Enrico Caruso e una registrazione da record
Al n. 7 del repertorio, c’è per ora l’unico brano in italiano: un’aria d’opera che divenne subito famosa e amata, e non solo tra gli immigrati italiani, «Vesti la giubba from Pagliacci of Ruggiero Leoncavallo. By Enrico Caruso. (1907)». Il celebre brano è preceduto da questa motivazione: «Tenor Enrico Caruso was probably the most popular recording artist of his time. His recording of this signature aria by Leoncavallo was a best-selling recording». (Il tenore Enrico Caruso fu probabilmente l’artista più popolare del suo tempo a incidere.
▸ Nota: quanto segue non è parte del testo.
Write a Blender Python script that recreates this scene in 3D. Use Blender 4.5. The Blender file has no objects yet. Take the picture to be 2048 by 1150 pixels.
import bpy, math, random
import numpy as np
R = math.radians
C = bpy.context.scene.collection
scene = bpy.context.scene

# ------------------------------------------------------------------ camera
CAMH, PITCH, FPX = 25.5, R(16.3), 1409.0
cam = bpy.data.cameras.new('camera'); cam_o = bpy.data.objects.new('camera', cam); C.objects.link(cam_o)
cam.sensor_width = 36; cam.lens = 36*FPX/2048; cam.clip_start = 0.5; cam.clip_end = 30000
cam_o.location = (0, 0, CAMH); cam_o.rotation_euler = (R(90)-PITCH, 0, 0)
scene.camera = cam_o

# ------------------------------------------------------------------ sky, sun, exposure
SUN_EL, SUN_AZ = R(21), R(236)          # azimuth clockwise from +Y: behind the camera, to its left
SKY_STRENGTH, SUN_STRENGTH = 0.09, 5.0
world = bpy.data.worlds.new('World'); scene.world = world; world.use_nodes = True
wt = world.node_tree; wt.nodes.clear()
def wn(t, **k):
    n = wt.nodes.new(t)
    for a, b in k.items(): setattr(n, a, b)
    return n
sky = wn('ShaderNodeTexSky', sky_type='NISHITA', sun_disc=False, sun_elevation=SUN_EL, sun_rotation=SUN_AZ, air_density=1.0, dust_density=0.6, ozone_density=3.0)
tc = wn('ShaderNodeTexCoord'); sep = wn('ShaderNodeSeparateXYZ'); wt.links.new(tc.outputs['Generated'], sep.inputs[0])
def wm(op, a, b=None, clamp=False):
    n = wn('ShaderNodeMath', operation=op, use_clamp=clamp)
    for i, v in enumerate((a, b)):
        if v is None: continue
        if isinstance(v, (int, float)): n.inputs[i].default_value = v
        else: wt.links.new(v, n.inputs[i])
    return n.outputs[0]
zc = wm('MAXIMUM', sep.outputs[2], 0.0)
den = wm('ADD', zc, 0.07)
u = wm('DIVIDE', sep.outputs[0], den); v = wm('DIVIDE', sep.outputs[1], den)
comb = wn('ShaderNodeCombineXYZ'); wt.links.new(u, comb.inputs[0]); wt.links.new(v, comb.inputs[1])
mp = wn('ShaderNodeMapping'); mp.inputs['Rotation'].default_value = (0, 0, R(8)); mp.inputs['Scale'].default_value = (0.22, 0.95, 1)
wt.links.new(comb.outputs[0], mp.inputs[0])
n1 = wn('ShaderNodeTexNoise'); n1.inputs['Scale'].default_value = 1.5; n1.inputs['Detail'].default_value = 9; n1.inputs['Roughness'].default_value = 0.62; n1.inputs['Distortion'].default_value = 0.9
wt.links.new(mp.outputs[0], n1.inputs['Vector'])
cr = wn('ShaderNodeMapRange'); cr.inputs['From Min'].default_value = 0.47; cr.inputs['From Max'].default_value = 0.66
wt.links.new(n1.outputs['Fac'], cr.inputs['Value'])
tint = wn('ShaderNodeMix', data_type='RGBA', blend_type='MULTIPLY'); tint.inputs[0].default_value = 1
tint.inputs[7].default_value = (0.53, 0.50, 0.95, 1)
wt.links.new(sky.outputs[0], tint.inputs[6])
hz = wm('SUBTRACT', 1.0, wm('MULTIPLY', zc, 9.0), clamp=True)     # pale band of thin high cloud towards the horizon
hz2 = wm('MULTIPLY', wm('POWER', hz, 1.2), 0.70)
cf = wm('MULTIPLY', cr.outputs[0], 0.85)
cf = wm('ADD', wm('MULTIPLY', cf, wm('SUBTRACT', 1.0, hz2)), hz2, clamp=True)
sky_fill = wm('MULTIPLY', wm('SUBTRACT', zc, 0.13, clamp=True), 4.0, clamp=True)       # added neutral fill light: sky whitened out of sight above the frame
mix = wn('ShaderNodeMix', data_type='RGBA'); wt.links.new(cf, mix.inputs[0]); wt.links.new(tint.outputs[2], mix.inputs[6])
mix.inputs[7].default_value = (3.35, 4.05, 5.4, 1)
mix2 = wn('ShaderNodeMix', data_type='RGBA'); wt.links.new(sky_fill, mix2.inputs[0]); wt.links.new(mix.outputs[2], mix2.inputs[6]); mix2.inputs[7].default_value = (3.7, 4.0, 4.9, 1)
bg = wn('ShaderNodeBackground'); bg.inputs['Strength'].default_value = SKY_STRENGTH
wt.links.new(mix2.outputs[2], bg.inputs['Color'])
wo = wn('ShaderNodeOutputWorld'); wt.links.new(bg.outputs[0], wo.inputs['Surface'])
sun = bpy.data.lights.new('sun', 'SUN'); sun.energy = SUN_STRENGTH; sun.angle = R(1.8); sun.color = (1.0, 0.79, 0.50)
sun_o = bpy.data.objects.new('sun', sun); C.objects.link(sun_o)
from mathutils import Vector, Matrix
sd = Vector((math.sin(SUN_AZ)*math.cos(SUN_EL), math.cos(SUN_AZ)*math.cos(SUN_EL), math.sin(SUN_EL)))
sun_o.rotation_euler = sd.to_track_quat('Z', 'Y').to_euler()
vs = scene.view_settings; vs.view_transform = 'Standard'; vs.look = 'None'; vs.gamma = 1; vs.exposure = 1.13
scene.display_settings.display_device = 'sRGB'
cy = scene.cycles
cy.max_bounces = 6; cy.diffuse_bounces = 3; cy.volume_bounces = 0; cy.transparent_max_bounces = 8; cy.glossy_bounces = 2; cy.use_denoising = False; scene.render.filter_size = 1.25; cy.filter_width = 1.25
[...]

La sua registrazione dell’aria simbolo di Leoncavallo fu tra quelle più vendute).

Si trattava dunque già allora di un successo ultrapopolare del belcanto; Leoncavallo dimostrando grande fiuto per lo showbiz fu tra i primi compositori a registrare le sue musiche su disco. Successo che dura ancora oggi intatto. Merito di Caruso, merito di Leoncavallo e soprattutto di una storia di paese che raccontava al nuovo mondo l’anima degli italiani del Sud.
Leoncavallo e i Pagliacci globalizzati
Con Pagliacci Leoncavallo riformulava il melodramma classico, ibridando il belcanto con i temi e gli ambienti sociali emersi dal basso. Del resto lo stesso Leoncavallo, per guadagnarsi da vivere aveva suonato nei bistrot e nei caffè-concerto malfamati di Parigi.
Ed è forse per questo che all’epoca autore e opera (nonostante il grande successo popolare) furono ambedue così apertamente osteggiati dalla critica musicale purista e dalle posizioni più ufficiali e conservatrici dell’intellettualità nazionale. Piaceva molto invece agli emigranti italiani, e agli americani, quella musica «tumultuosa e vistosa». Era esagerata, ibrida e sporca, come come il jazz, come un musical, come un’opera rock. Pagliacci, globalizzati.